KUALA LUMPUR: The Housing and Local Government Ministry (KPKT) and Khazanah Nasional Bhd will undertake the redevelopment of the Malaysia’s iconic heritage buildings with an allocated budget of RM600 million.
Housing and Local Government Minister Nga Kor Ming said the sovereign wealth fund will oversee the redevelopment of sites such as the Old Post Office, Carcosa Seri Negara, Sultan Abdul Samad Buildings, Dataran Merdeka and other historic landmarks, preserving the nation’s heritage while transforming them into modern attractions.
“The government has decided to restore these iconic buildings and national landmarks, with the initiative is supported by ThinkCity under the Kuala Lumpur Creative and Cultural District Programme.
“This redevelopment aims to breathe new life into these heritage buildings and make them more attractive to visitors once completed,” he told reporters at the Malaysia Annual Real Estate Convention 2025 (Marec 2025), at Berjaya Times Square Hotel today.
Nga said one of the key projects, Carcosa Seri Negara, is set to be completed within this year and will host major events, including the upcoming Asean Summit.
“The restoration plan is part of a broader effort to elevate Malaysia’s national symbols and reestablish their significance on the global stage. This is a long overdue move after years of discussions with no concrete action.”
The minister highlighted that Khazanah’s involvement ensures that the project is backed by both financial strength and strategic planning.
“By integrating heritage preservation with modern urban development, the initiative seeks to create a balance between history and progress. The move also supports the government’s push for sustainable urban renewal, reinforcing Malaysia’s commitment to thoughtful city planning,” he said.
Furthermore, Nga said KPKT is introducing a new ‘People’s Residential Programme’ (PRR) which encourages state government and private developers to surrender land to KPKT in considering PRR developments in their respective areas.
“The government has received 32 land plots from various state authorities for PRR development, emphasising a ‘4P’ approach – People, Public, Private Partnership,” he added.
Developers who choose to surrender land for the PRR programme will have the opportunity to negotiate exemptions from the mandatory 30% affordable housing quota, creating a win-win situation for both the public and private sectors.
“This initiative is designed to incentivise developers to contribute to national housing goals while maintaining project viability. By allowing exemptions, the government ensures that land contributed for PRR projects is efficiently utilised for public housing, while developers can focus on high-value projects without the obligation to allocate a portion of their units for affordable housing,” Nga said.

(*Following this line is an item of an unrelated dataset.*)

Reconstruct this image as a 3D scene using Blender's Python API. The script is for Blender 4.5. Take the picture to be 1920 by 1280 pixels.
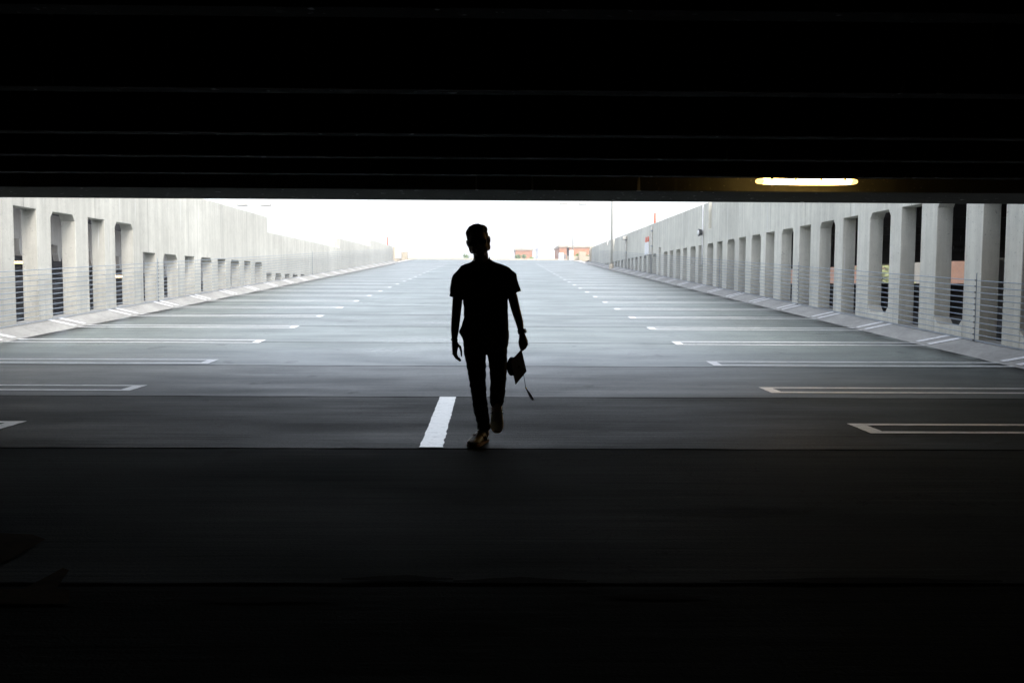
import bpy, bmesh, math, random
from mathutils import Vector, Matrix, noise
random.seed(7)
R = math.radians
for o in list(bpy.data.objects): bpy.data.objects.remove(o)
col = bpy.context.scene.collection
sc = bpy.context.scene

# ------------------------------------------------------------------ camera
F_PX, CX, YAW, PITCH, ROLL, EYE = 1676.43, 958.88, .0149, .065, -.0052, 1.2481
def ray(x, y):
    a2, u2 = (x - CX) / F_PX, -(y - 640) / F_PX
    a = a2 * math.cos(ROLL) + u2 * math.sin(ROLL); u = -a2 * math.sin(ROLL) + u2 * math.cos(ROLL)
    b = math.cos(PITCH) + u * math.sin(PITCH); Z = -math.sin(PITCH) + u * math.cos(PITCH)
    return Vector((a * math.cos(YAW) + b * math.sin(YAW), -a * math.sin(YAW) + b * math.cos(YAW), Z))
def onX(x, y, X): r = ray(x, y); return Vector((0, 0, EYE)) + r * (X / r.x)
def onY(x, y, Y): r = ray(x, y); return Vector((0, 0, EYE)) + r * (Y / r.y)
r0 = ray(CX, 640); ax = (ray(CX + F_PX, 640) - r0).normalized(); ay = (ray(CX, 640 - F_PX) - r0).normalized()
cd = bpy.data.cameras.new('camera'); cam = bpy.data.objects.new('camera', cd); col.objects.link(cam)
M4 = Matrix((ax, ay, -r0.normalized())).transposed().to_4x4(); M4.translation = (0, 0, EYE)
cam.matrix_world = M4
cd.sensor_width = 36; cd.lens = F_PX * 36 / 1920; cd.shift_x = (960 - CX) / 1920
cd.clip_start = .05; cd.clip_end = 6000
sc.camera = cam

# ------------------------------------------------------------------ light
SUN_EL, SUN_AZ = R(50), R(-150)          # azimuth from +Y towards -X
w = bpy.data.worlds.new("World"); sc.world = w; w.use_nodes = True
nt = w.node_tree; bg = nt.nodes['Background']
sky = nt.nodes.new('ShaderNodeTexSky'); sky.sky_type = 'NISHITA'; sky.sun_disc = False
sky.sun_elevation = SUN_EL; sky.sun_rotation = -SUN_AZ
sky.dust_density = 3.0; sky.air_density = 1.0; sky.ozone_density = 1.0
hs = nt.nodes.new('ShaderNodeHueSaturation'); hs.inputs['Saturation'].default_value = .45
nt.links.new(sky.outputs[0], hs.inputs['Color']); nt.links.new(hs.outputs[0], bg.inputs[0]); bg.inputs[1].default_value = .15
sd = bpy.data.lights.new('sun', 'SUN'); sd.energy = .6; sd.angle = R(16); sd.color = (1, .95, .87)
sun = bpy.data.objects.new('sun', sd); col.objects.link(sun)
sdir = Vector((-math.sin(SUN_AZ) * math.cos(SUN_EL), math.cos(SUN_AZ) * math.cos(SUN_EL), math.sin(SUN_EL)))
sun.rotation_euler = sdir.to_track_quat('Z', 'Y').to_euler(); sun.location = (0, 30, 60)
vs = sc.view_settings
vs.view_transform = 'Standard'; vs.look = 'None'; vs.gamma = 1; vs.use_curve_mapping = False
vs.exposure = 1.75

# ------------------------------------------------------------------ materials
class NT:
    def __init__(s, name):
        s.m = bpy.data.materials.new(name); s.m.use_nodes = True; s.t = s.m.node_tree
        s.b = s.t.nodes['Principled BSDF']; s.g = s.t.nodes.new('ShaderNodeNewGeometry')
    def _in(s, sock, v):
        if hasattr(v, 'is_output') or isinstance(v, bpy.types.NodeSocket): s.t.links.new(v, sock)
        elif isinstance(v, (tuple, list)) and sock.type == 'RGBA' and len(v) == 3: sock.default_value = (*v, 1)
        else: sock.default_value = v
    def math(s, op, a, b=0, c=None, clamp=False):
        n = s.t.nodes.new('ShaderNodeMath'); n.operation = op; n.use_clamp = clamp
        s._in(n.inputs[0], a); s._in(n.inputs[1], b)
        if c is not None: s._in(n.inputs[2], c)
        return n.outputs[0]
    def xyz(s, v=None):
        n = s.t.nodes.new('ShaderNodeSeparateXYZ'); s._in(n.inputs[0], v or s.g.outputs['Position']); return n.outputs
    def scale(s, k, v=None):
        n = s.t.nodes.new('ShaderNodeVectorMath'); n.operation = 'MULTIPLY'
        s._in(n.inputs[0], v or s.g.outputs['Position']); n.inputs[1].default_value = k; return n.outputs[0]
    def noise(s, k=(1, 1, 1), sc_=1, det=4, rough=.55, v=None):
        n = s.t.nodes.new('ShaderNodeTexNoise'); s._in(n.inputs['Vector'], s.scale(k, v))
        n.inputs['Scale'].default_value = sc_; n.inputs['Detail'].default_value = det; n.inputs['Roughness'].default_value = rough
        return n.outputs[0]
    def white(s, v):
        n = s.t.nodes.new('ShaderNodeTexWhiteNoise'); n.noise_dimensions = '1D'; s._in(n.inputs['W'], v); return n.outputs[0]
    def map(s, v, a, b, c, d):
        n = s.t.nodes.new('ShaderNodeMapRange'); s._in(n.inputs[0], v)
        for i, q in enumerate((a, b, c, d)): s._in(n.inputs[i + 1], q)
        return n.outputs[0]
    def mix(s, f, a, b, mode='MIX'):
        n = s.t.nodes.new('ShaderNodeMix'); n.data_type = 'RGBA'; n.blend_type = mode
        s._in(n.inputs[0], f); s._in(n.inputs[6], a); s._in(n.inputs[7], b); return n.outputs[2]
    def mulc(s, c, f):
        n = s.t.nodes.new('ShaderNodeVectorMath'); n.operation = 'SCALE'; s._in(n.inputs[0], c); s._in(n.inputs['Scale'], f); return n.outputs[0]
    def bump(s, h, st=.3, d=.01):
        n = s.t.nodes.new('ShaderNodeBump'); n.inputs['Strength'].default_value = st; n.inputs['Distance'].default_value = d
        s._in(n.inputs['Height'], h); s._in(s.b.inputs['Normal'], n.outputs[0])
    def out(s, c, rough=.7, spec=.5, metal=0):
        s._in(s.b.inputs['Base Color'], c); s._in(s.b.inputs['Roughness'], rough)
        s._in(s.b.inputs['Specular IOR Level'], spec); s.b.inputs['Metallic'].default_value = metal; return s.m
def rgb(N, c):   # constant colour
    n = N.t.nodes.new('ShaderNodeRGB'); n.outputs[0].default_value = (*c, 1); return n.outputs[0]

J0, JP = 6.687, 3.048                       # first joint and tee width
def m_deck():
    N = NT('deck_concrete'); x, y, z = N.xyz()
    wob = N.math('MULTIPLY', N.math('SUBTRACT', N.noise((.6, .2, 0), 3, 3), .5), .035)
    t = N.math('DIVIDE', N.math('SUBTRACT', N.math('ADD', y, wob), J0), JP)
    sl = N.math('FLOOR', t)
    fr = N.math('SUBTRACT', t, sl)
    dj = N.math('MINIMUM', fr, N.math('SUBTRACT', 1.0, fr))          # distance to joint / JP
    joint = N.map(N.math('SUBTRACT', dj, N.map(N.noise((1.1, 0, 0), 1, 4), .4, .7, 0, .006)), .0045, .0075, 1, 0)
    halo = N.math('MULTIPLY', N.map(dj, .0, .09, 1, 0), N.map(N.noise((.25, .6, 0), 1, 5), .4, .7, 0, .5))
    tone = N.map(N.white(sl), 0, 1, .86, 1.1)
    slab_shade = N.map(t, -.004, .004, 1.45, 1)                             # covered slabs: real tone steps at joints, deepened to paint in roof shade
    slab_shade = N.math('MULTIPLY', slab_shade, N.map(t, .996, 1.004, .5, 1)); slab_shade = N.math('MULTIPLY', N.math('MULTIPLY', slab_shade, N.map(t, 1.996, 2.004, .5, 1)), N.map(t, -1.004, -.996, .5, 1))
    streak = N.map(N.noise((.35, 9, 0), 1, 5, .65), .3, .7, .86, 1.1)
    blot = N.map(N.noise((.5, .9, 0), 1, 6, .6), .3, .72, .78, 1.12)
    fine = N.math('MULTIPLY', N.map(N.noise((1, 1, 1), 55, 3, .7), .25, .75, .84, 1.14), N.map(N.noise((.5, 34, 0), 1, 4, .7), .3, .7, .82, 1.16))
    # oil and tyre darkening in the aisle wheel paths and in the stalls
    ruts = N.map(N.noise((.9, .12, 0), 1, 4), .45, .7, 1, .84)
    fac = tone
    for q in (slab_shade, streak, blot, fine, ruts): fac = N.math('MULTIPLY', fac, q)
    fac = N.math('MULTIPLY', fac, N.math('SUBTRACT', 1, N.math('MULTIPLY', halo, .45)))
    # dirt caught along the foot of both washes
    ed = N.math('MINIMUM', N.math('ABSOLUTE', N.math('ADD', x, 8.62)), N.math('ABSOLUTE', N.math('SUBTRACT', x, 7.58)))
    dirt = N.math('MULTIPLY', N.map(ed, .1, .6, 1, 0), N.map(N.noise((2.2, .7, 0), 1, 7, .7), .36, .5, 0, .93))
    fac = N.math('MULTIPLY', fac, N.math('SUBTRACT', 1, dirt))
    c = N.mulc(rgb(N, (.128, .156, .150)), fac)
    c = N.mix(joint, c, (.008, .008, .009))
    crack = N.map(N.math('ABSOLUTE', N.math('SUBTRACT', N.noise((.55, .4, 0), 1, 6, .6), .5)), .0008, .0022, .55, 0)
    crack = N.math('MULTIPLY', crack, N.map(N.noise((.2, .2, 0), 1, 1), .5, .56, 0, 1))
    c = N.mix(crack, c, (.015, .015, .015))
    drops = N.map(N.noise((1, .6, 0), 2.2, 3, .5), .66, .72, 0, .45)
    c = N.mix(drops, c, (.035, .035, .037))
    spots = N.map(N.noise((1, 1, 0), 9, 2, .4), .74, .76, 0, .8)
    c = N.mix(N.math('MULTIPLY', spots, .5), c, (.03, .03, .03))
    N.bump(N.math('ADD', N.noise((.8, 14, 0), 2, 4, .7), N.math('MULTIPLY', N.noise((1, 1, 1), 70, 3), .8)), .8, .007)
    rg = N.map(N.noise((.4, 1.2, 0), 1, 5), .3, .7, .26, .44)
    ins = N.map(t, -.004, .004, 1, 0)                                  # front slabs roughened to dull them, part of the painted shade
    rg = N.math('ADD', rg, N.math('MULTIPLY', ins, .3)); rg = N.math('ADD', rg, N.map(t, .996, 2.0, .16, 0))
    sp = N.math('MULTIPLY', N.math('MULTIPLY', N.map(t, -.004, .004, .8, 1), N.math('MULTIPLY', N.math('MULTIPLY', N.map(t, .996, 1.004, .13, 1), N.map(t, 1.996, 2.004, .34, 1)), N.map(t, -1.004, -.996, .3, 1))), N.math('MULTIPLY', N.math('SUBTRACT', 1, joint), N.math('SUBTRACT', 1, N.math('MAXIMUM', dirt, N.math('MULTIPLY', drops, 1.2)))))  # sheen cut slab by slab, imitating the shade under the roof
    gr_ = N.math('MULTIPLY', N.map(fine, .75, 1.25, .45, 1.5), N.map(N.noise((1, 1.6, 0), 26, 4, .75), .3, .7, .7, 1.3))
    return N.out(c, N.math('SUBTRACT', rg, N.math('MULTIPLY', N.math('SUBTRACT', fine, 1), .25)), N.math('MULTIPLY', N.math('MULTIPLY', sp, gr_), .6))
def _unused(): pass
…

In addition, he disclosed that KPKT is advancing the proposed Residential Tenancies Act, which aims to regulate tenancy agreements in a fair, neutral and non-discriminatory manner.
“The legislation will introduce a structured mechanism to resolve tenant-landlord disputes efficiently, ensuring stability and professionalism in the rental market. By addressing common issues such as unfair rental terms and tenant rights, the Act seeks to create a balanced framework that benefits both property owners and renters.”
Nga also highlighted the urgent need to curb illegal partitioning of rental units, which poses serious safety risks.
For example, he said, a single shop lot was illegally subdivided into 75 tiny rooms, lacking ventilation and basic living conditions.
Nga warned landlords engaging in such practices that they would be held personally liable, facing penalties of up to five years in prison.
“Public safety is the government’s top priority, professional real estate agents are urged to report illegal partitioning to authorities, reinforcing KPKT’s firm stance against unsafe housing practices,” he said.
Meanwhile, the two-day Marec 2025 serves as a platform for industry leaders, policymakers and real estate professionals to discuss emerging trends, regulatory updates and market opportunities. The convention emphasises the importance of sustainable urban development, innovative housing solutions and strategies to enhance Malaysia’s real estate sector.